La forma de vivir de las mujeres sigue siendo cuestionada en este ya avanzado siglo XXI y nada indica que ello vaya a cambiar. Las madres, por supuesto, son las que más sufren, porque el ámbito de los cuidados es y será femenino, independientemente de que siempre haya habido hombres que también se han ocupado de ellos.
Un buen padre puede no ver a sus hijas o hijos si se ocupa de ser un buen proveedor económico, pero una madre no puede ser buena si su objetivo es trabajar y dotar de una economía saneada a la familia. Su función es el amor, el cariño, la ternura, que parece que solamente se pueden ejercer desde el desvelo y el sacrificio.

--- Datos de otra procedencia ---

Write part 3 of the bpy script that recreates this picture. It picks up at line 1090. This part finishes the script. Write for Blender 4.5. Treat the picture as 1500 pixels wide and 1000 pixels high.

Juzgar a las mujeres por ejercer roles alejados de los estereotipos sexistas se mantiene con fuerza en nuestra sociedad. Un hombre que cuida de sus hijos o hijas es un héroe, digno de admiración y el máximo respeto. Una mujer que lo hace, es sólo una persona que cumple con su obligación.
Mientras el valor económico es el máximo valor y los cuidados despreciados por carecer de remuneración, cuando los papeles se invierten entre mujeres y hombres, el valor también lo hace. Una mujer dedicada a triunfar laboralmente y obtener grandes recursos económicos es considerada mala madre por no dedicar la cantidad de tiempo socialmente aceptable a sus hijas o hijos, mientras que se exalta la figura del padre con dedicación a los cuidados no remunerados por ser un varón.
La sociedad es responsable de culpabilizar permanente a las mujeres y de salvar a los varones, sea cual sea su posición como proveedor o cuidador. El cambio de estereotipos es un tema de posición social. Dejar de juzgar a las madres es algo que se debe llevar a cabo tanto socialmente como individualmente.